Point is that with the walled garden approach most users can do everything they need to and not have to really worry about malware so since the non-walled-garden approach has the proven clear and obvious disadvantage of needing to be concerned about malware there needs to be some explicit tangible advantage to the user to outweigh that and Im not sure that exists.
Perhaps the advantage found in the garden with lower walls is the ability to do something outside the plans of the people in charge of the platform. One of my biggest turn-offs with iOS is its keyboard. The screen doesn't change to indicate upper or lower case characters. I have no idea who thinks that's a good idea, but on iOS there wasn't until very recently any ability to charge that. In the Android world, there are of great on screen keyboards. The idea that someone might want something else was simply outside Apple's vision.

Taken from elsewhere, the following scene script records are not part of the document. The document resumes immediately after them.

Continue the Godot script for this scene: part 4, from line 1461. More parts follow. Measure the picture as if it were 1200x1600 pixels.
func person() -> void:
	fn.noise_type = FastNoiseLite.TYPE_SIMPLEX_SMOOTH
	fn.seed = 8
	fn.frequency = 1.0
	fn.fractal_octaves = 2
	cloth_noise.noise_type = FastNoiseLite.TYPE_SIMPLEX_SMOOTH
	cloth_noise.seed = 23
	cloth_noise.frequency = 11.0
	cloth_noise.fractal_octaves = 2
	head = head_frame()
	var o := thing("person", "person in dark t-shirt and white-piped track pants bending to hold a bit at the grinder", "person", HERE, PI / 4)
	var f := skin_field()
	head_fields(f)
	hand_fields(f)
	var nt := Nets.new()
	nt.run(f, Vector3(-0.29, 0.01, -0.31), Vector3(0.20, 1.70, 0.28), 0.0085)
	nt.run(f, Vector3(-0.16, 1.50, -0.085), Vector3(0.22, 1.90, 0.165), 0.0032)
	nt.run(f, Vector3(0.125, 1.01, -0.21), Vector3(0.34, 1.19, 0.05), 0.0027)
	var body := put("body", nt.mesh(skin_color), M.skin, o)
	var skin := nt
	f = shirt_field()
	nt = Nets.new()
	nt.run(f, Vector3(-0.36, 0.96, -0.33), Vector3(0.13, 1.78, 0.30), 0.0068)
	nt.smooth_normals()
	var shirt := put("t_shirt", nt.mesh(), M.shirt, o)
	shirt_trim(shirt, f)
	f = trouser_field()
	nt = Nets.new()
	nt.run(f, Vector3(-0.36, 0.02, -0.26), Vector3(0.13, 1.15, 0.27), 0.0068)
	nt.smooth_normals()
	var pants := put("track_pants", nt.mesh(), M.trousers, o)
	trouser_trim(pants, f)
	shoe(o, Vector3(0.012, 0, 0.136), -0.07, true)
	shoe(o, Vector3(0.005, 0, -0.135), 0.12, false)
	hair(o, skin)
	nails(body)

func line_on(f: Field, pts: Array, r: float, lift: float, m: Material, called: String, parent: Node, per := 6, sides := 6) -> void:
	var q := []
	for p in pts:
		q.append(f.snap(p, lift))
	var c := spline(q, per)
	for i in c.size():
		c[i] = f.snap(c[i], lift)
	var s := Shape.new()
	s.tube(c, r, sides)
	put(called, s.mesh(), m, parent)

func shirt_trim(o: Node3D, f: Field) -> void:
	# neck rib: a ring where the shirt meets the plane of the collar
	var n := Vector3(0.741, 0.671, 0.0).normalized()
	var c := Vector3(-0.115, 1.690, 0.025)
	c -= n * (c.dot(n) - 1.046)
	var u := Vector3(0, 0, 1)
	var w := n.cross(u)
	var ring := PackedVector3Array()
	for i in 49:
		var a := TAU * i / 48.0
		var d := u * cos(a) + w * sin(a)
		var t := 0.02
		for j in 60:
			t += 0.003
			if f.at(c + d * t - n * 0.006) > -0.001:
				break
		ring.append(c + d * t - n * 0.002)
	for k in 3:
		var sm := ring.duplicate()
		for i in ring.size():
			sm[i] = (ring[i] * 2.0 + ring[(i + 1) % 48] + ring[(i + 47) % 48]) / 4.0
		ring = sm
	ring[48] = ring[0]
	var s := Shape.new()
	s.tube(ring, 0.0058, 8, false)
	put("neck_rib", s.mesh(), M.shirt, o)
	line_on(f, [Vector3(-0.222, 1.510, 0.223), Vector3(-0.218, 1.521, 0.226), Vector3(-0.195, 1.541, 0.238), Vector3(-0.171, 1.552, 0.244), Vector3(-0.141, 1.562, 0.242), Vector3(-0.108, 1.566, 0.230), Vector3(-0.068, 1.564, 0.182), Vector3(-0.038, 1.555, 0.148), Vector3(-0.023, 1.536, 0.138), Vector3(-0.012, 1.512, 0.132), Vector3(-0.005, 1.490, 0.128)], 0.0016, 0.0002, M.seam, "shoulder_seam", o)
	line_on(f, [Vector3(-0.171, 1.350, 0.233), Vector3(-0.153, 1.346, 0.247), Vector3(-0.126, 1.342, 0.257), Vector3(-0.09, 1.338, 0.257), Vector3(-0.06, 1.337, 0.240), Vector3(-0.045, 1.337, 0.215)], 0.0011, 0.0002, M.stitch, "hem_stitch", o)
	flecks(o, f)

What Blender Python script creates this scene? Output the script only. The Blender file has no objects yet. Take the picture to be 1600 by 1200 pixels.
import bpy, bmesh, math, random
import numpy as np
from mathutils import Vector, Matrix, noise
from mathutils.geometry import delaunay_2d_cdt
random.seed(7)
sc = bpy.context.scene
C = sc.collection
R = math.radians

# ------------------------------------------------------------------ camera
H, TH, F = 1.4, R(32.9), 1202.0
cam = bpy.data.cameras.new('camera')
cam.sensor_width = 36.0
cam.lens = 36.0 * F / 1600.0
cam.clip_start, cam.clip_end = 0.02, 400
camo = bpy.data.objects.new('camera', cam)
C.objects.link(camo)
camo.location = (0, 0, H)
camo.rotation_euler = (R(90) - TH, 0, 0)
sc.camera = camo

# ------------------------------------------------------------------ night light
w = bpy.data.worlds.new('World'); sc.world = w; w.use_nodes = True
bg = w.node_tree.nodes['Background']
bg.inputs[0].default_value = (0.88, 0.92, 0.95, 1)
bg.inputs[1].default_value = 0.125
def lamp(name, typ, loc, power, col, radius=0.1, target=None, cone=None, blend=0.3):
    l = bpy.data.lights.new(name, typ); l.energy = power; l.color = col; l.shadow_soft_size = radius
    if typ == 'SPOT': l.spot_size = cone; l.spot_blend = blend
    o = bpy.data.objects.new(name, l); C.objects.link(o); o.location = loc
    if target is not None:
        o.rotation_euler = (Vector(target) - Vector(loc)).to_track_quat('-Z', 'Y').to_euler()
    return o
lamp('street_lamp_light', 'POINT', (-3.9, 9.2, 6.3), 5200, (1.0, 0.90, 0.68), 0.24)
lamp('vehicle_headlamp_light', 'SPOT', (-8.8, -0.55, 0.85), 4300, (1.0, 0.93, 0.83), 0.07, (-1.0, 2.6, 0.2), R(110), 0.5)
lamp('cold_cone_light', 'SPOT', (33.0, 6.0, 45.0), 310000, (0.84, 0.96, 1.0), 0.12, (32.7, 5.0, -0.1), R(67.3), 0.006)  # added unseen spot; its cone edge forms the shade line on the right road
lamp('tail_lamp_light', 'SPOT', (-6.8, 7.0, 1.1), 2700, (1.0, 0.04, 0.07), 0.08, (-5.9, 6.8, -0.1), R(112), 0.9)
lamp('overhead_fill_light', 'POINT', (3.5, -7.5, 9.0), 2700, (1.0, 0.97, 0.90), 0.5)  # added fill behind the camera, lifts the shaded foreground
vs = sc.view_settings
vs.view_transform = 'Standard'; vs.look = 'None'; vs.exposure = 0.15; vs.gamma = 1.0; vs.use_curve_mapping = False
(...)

There are all kinds of tools that exist on Android because the whole thing is open to development. There are plenty of things that can't be done on iOS and Windows Mobile because no one considered the possibility that someone might want to do them. I believe that Android is the primary place where innovation is occurring in mobile devices at this point and most of that is because everything is open to be changed.
-- I wanna decide who lives and who dies - Crow T. Robot, MST3K
is still faster than Microsoft. The windows phone store is damn sad.
tried to report an extension once. No chance, without logging in to a google (plus?) account.
Your problem, google.
You can install non-Store extensions in Developer Mode, but Google Chrome will automatically uninstall them when you close and reopen Google Chrome. There exists a workaround, but this workaround requires editing Group Policy, and editing Group Policy appears to require a Pro version of Windows. So you end up paying around $100 to Microsoft to have the ability to use a non-Store Chrome extension more than once.